Turf - een handelsproduct door afgraving en droging uit veen verkregen. Naar de wijze van bewerking onderscheiden wij turf, welke gebaggerd wordt als baggerturf, en den turf, welke wordt gestoken, meestal in den vorm van langen turf. Bij het afgraven wordt van hoogveen eerst een meestal ongeveer 40 c.M. dikke laag verwijderd, de bonklaag, en gestort in de kuil of put, welke het vorig jaar is weggegraven. Ze dient tot verbetering van den bloot gekomen bouwgrond.
Het veen daaronder levert den fabrieksturf, welke in den bekenden langwerpigen vorm wordt afgestoken. Baggerturf levert hoofdzakelijk het laagveen. Hiertoe wordt dit goed vermengd met water en als een dikke pap uitgebreid over het land. Na gedurende eenigen tijd te zijn gedroogd, wordt het door de veenarbeiders dicht ineen gestampt. Eerst dan wordt het in den bekenden vorm gestoken en volledig gedroogd. Voor het baggeren wordt op veel plaatsen met succes gebruik gemaakt van baggermachines. Vroeger bediende men zich van baggerbeugels en -bakken voor het dooreenmengen en tegenwoordig ziet men dit nog in kleine veenderijen. Nog een ander product, afkomstig van de slechtere lagen boven in het veen, is het turfstrooisel, dat voor verschillende doeleinden wordt aangewend.
Als voorbereiding voor veenafgraving worden kanalen gegraven, zoogen. wijken, ten einde later den turf af te kunnen voeren. Het eerst de hoofdwijken, later de zijwijken. Over de turfproductie in ons land zie NEDERLAND. — Het heeft niet aan pogingen ontbroken, om uit den turf een edeler product langs kunstmatigen weg te bereiden. In de eerste plaats richtten deze pogingen zich op het verwijderen van de geweldige hoeveelheden water (60—80 %). Het bleek weldra, dat voor de eenvoudige verdamping hiervan in droogovens meer brandstof noodig was, dan nuttig uit den turf werd gewonnen. Deze oplossing wordt dus voor hopeloos gehouden.

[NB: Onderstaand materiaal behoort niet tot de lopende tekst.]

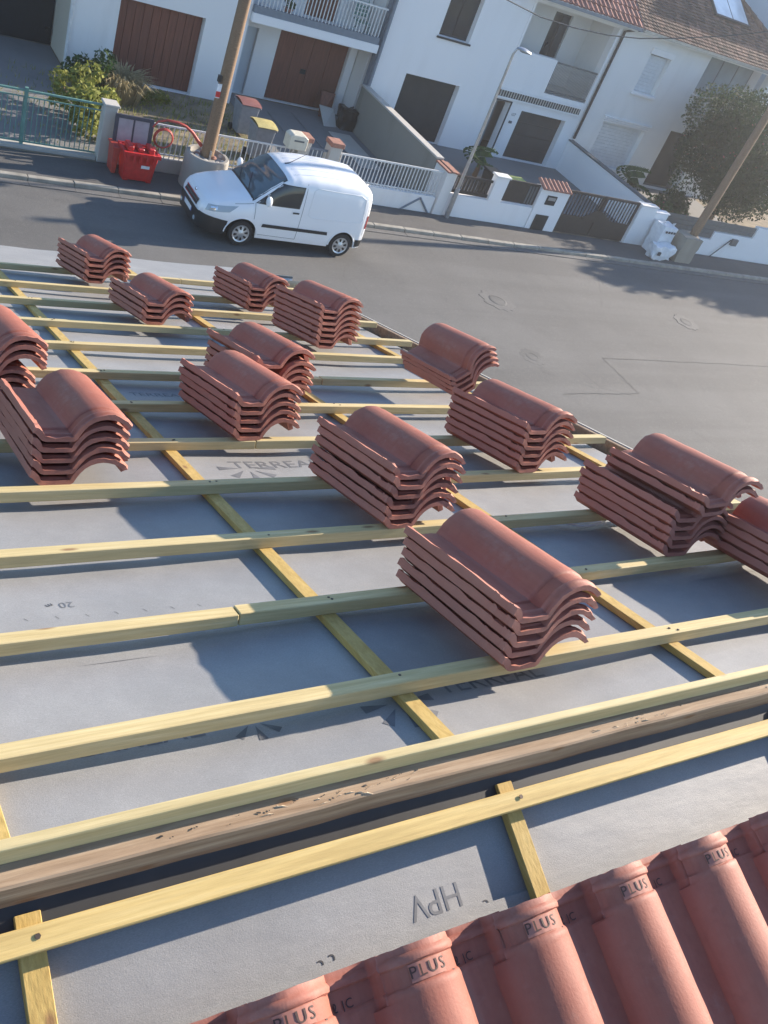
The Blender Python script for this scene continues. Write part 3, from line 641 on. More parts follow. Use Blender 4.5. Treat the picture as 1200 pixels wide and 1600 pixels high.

De electroosmose (volgens Graf Schwerin), bestaande uit een ontwatering onder invloed van een electrisch potentiaalverschil, die voor eenigen tijd veel beloofde, heeft voorloopig evenmin tot een technisch succes geleid. Door eenvoudig persen gelukt het slechts zeer onvoldoende, hoewel de ontstane persturf onmiskenbare voordeelen biedt. Men werkt nog aan persproeven na toevoeging van geschikte electrolyten of ook voorgedroogd turfpoeder. De z.g. „wet-carbonization”, bestaande uit het verhitten van den turf in ketels op ± 180° C. onder druk volgens Ekenberg, waardoor de kolloïdale hydrocellulose wordt vernietigd, kan wellicht van groot belang worden. Behalve door ontwateren kan de turf op een meer rationeele wijze worden verbruikt door vergassing (b.v. in mondgasinstallaties, of in eenvoudige apparaten als in de Rijkswerkinrichting Veenhuizen) en ontgassing (levert turfgas en turfcokes en turfteer, waaruit enkele nuttige producten gewonnen kunnen worden).